Das ungeheure Militäraufgebot hat allerdings der weiteren Ausdehnung der Bewegung mindestens keinen Abbruch getan, den Unternehmern aber ist dadurch der Kamm gewaltig geschwollen. Unter dem Schutze der „nationalen“ Bajonette werden sie hochmütiger denn je. Der unternehmerische Maurer-Fachverein verleumdet in einem dreisten Aufrufe die Streikführer als „besoldete Ruhestörer und internationale Rädelsführer“, deren Zweck es sei, das Mißlingen der Weltausstellung herbeizuführen! Das bekannte Manöver der Unternehmer aller Länder, den Patriotismus im Interesse des Profits auszuspielen, ist in der gegenwärtigen politischen Situation Frankreichs besonders infam, weil besonders wirkungsvoll.
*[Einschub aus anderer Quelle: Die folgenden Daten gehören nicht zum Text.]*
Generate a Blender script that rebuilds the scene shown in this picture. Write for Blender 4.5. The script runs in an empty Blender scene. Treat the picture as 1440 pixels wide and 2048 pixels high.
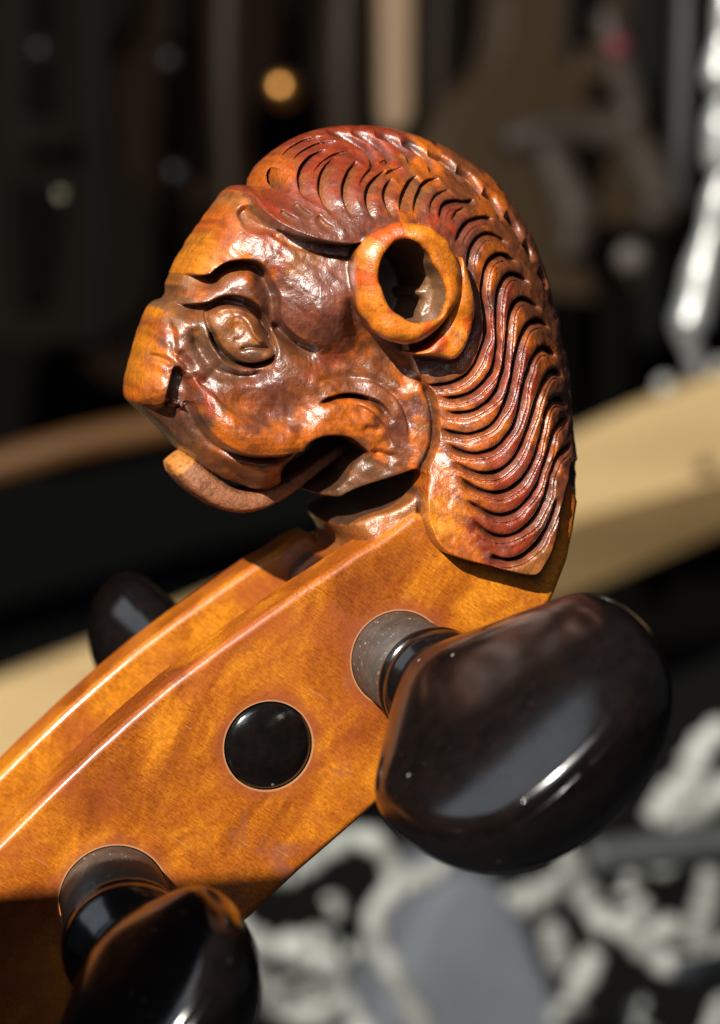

Die Generalstabspresse, die im wesentlichen mit der Unternehmerpresse zusammenfällt, verdächtigt seit mehreren Tagen die ganze Streikbewegung als einen – Anschlag des Auslandes. Die Pressebanditen sind nur noch nicht im Reinen darüber, ob der Anschlag vom englischen oder vom deutschen Erbfeinde herrührt. Der Antisemiterich Drumont hält dafür, daß die deutschen Juden zwei Millionen Francs zur Unterstützung des Streiks hergegeben hätten. Der Generalstabs-Jude Pollonais vom „Soir“ legt einem Streikenden die Worte in den Mund, er schwimme im Gold seit dem Beginn des Streiks…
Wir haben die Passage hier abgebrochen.